Sequencing was the next step that brought time into the equation. Based on pre-defined timeblocks, the portfolio manager could then allocate work & teams over the year before generating a summary.

The user could input data and play with the tool at whichever step desired, but there was an ideal process:

  1. First, determine your capacity limits by defining what supply you can bring in to your scenario.
  2. Next, determine the objectives and features you want to get done and scope them.
  3. Next, bring the supply and demand together.
  4. Then allocate the "projects" to timeblocks within the defines scenario timeline
  5. Finally, generate a summary and risk report to be used for further discussion during annual planning meetings.

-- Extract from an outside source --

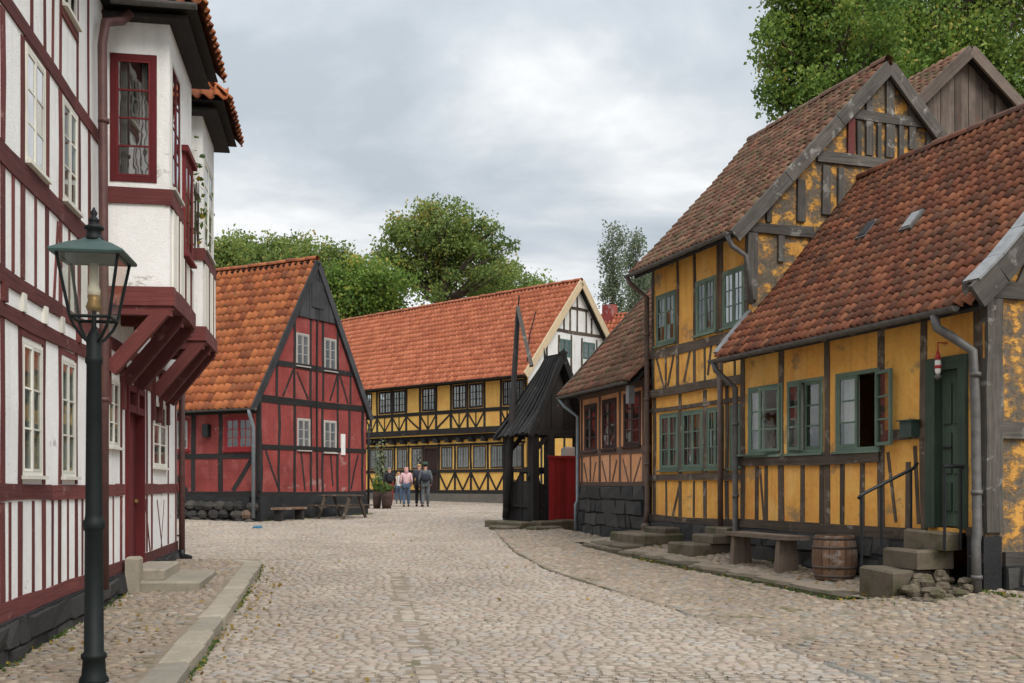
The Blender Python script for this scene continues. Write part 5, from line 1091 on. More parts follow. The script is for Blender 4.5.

Each step of the way checks the ones before and details the plan a little more. At the end, a summary informs you of your completion status, how your resources are being spent and what the future timeframe has in store for your teams and objectives.

Rally planned to launch the 1st closed beta at their 2015 Rally Con, so we were working with a deadline. In order to meet MVP and make it for the grand launch, we had to descope the sequencing feature and risk assessment with plans to implement it after announce.

Likewise, further plans with ORCA included completely itegrating it into the Rally ecosystem by having scenarios able to be committed and trickled down through the project management tools. At its initial launch, ORCA provided a summary that could be communicated to the project managers and viewable in a widget.

Project ORCA was emblematic of lean UX process and lean agile development within an enterprise in and of itself. We focused on the business objectives and delivered on schedule with minimal overtime and burn within the team.